Peruvian blueberry opportunities in the United States

Blueberry is currently one of the most important high-value crops worldwide, since it is an agricultural product that consumers in most developed countries are eager to consume, mainly due to its high antioxidant content, which means it is a nutraceutical food.

In 2020, global blueberry production reached 1,514,231 tons, representing its historical maximum, and surpassing the 2019 volume by 0.7%. That amount of production was obtained from 168,890 hectares, so the yield remained at 9.0 tons per hectare.

In this sense, Peru was the third largest blueberry producer, with 180,300 tons (the equivalent to 12.0% of the world total), only behind the United States and Canada, and followed by Chile, Poland, and Mexico. 

Peru leads blueberry exports

Moreover, in that same year Peru consolidated its position as the world’s leading exporter of blueberries, with 162,174 tons shipped, that was, 26.2% of total world exports for this berry, production that reached various markets, although of course the United States was the main one. In addition, this volume represented a revenue for the country of 1,003 million dollars.

It is worth mentioning that Chile, the Netherlands, Canada, and the United States are the next largest exporters after Peru, with Chile being its greatest competitor in exports, accounting for 17.2% of exports.

However, it should be noted that it was in 2020 when Peru became the main supplier of blueberries to the U.S. market, year in which it surpassed Chile, whose imports also decreased in 2021, so that the difference with Mexico is minimal, although in the case of Peru in 2021 its figures differed significantly from those of both countries.

Despite this, in the following years the Peruvian blueberry industry should focus on consolidating its exports to the United States, because although the difference with Chile was 31,228 tons (quite considerable), the truth is that Mexico has been growing at a very good pace as well.

To give more perspective on the figures, in 2017 blueberry imports by the U.S. market indicate that 43.5% came from Chile, while only 13.7% from Peru. But in 2021, 39.0% came from Peru and 24.4% from Chile, an important change.

Opportunities for Peru

To understand the opportunities that the Peruvian blueberry industry has, in terms of the U.S. market, we must first review the seasonality of exports.

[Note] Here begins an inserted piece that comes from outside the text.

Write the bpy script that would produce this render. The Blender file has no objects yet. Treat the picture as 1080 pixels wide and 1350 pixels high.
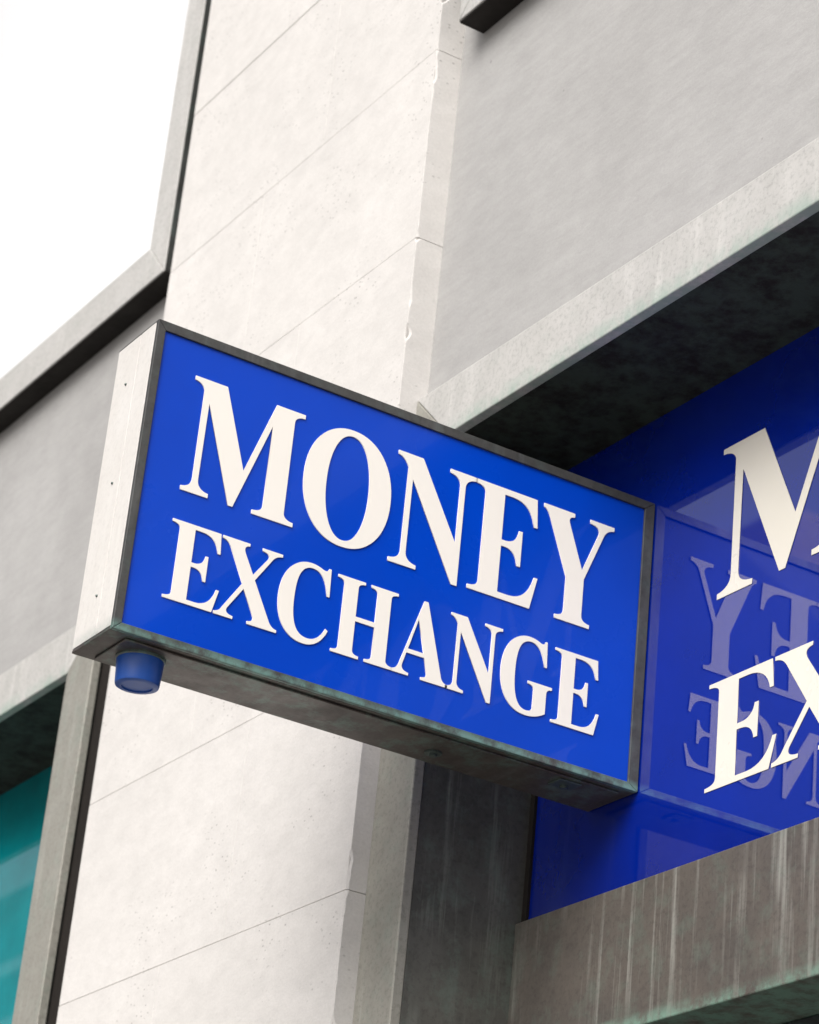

In the following graph we can see when the flow of blueberries from Peru to the United States occurred. We can observe how shipments were concentrated in the months of October, November, and December, with lower volumes in August, September, January, and February.

Then, in the following graph we add the main competitors, Chile and Mexico, as well as domestic production in the U.S. The first thing that can be observed is that Peru fully dominated sales in the last quarter of the year, with slight competition of Mexico, while in the first quarter of the year the clear leader was Chile, although with greater participation from Mexico, which, by the way, extends until the summer, when it competes with domestic production.

Now, for any of the three countries mentioned, getting more space when U.S. domestic production is high, does not seem promising, because they would be at a disadvantage in terms of quality and freshness, so at first glance it seems that there is not much room to send blueberries during that period.

However, in the case of Peru, it could be reviewed how to obtain greater share at the beginning of the year, in January, February and March, which could be achieved with a smaller drop between December and January.

Of course, there would be direct competition with other countries, mainly with Peru, but considering the decrease in Chilean exports in recent years, everything indicates that there will be an interesting opportunity there, an opportunity that of course Mexico also wants to take advantage of.

Also, as harvest in the United States decreases in August and September, Peru could also try to get ahead to have larger volumes in those months, which is precisely the period that other countries take advantage of to have export, as is the case of Argentina, Colombia and Uruguay, being that during those months there is not strong competition with Chile and Mexico.

In short, during the last decade Peruvian blueberry industry has not only been able to position itself in the U.S. market, but also managed to reach the leadership of world exports, mainly due to its dominance in the late autumn and early winter period.

Additionally, it is also important to mention that the world blueberry industry will  be meeting on March 9th and 10th in Lima, Peru, for the XIX International Seminar Blueberries, where the opportunities for the future of this agricultural product will be analyzed.


All data presented were obtained from FAO-FAOSTAT, USDA-ERS and USDA-AMS.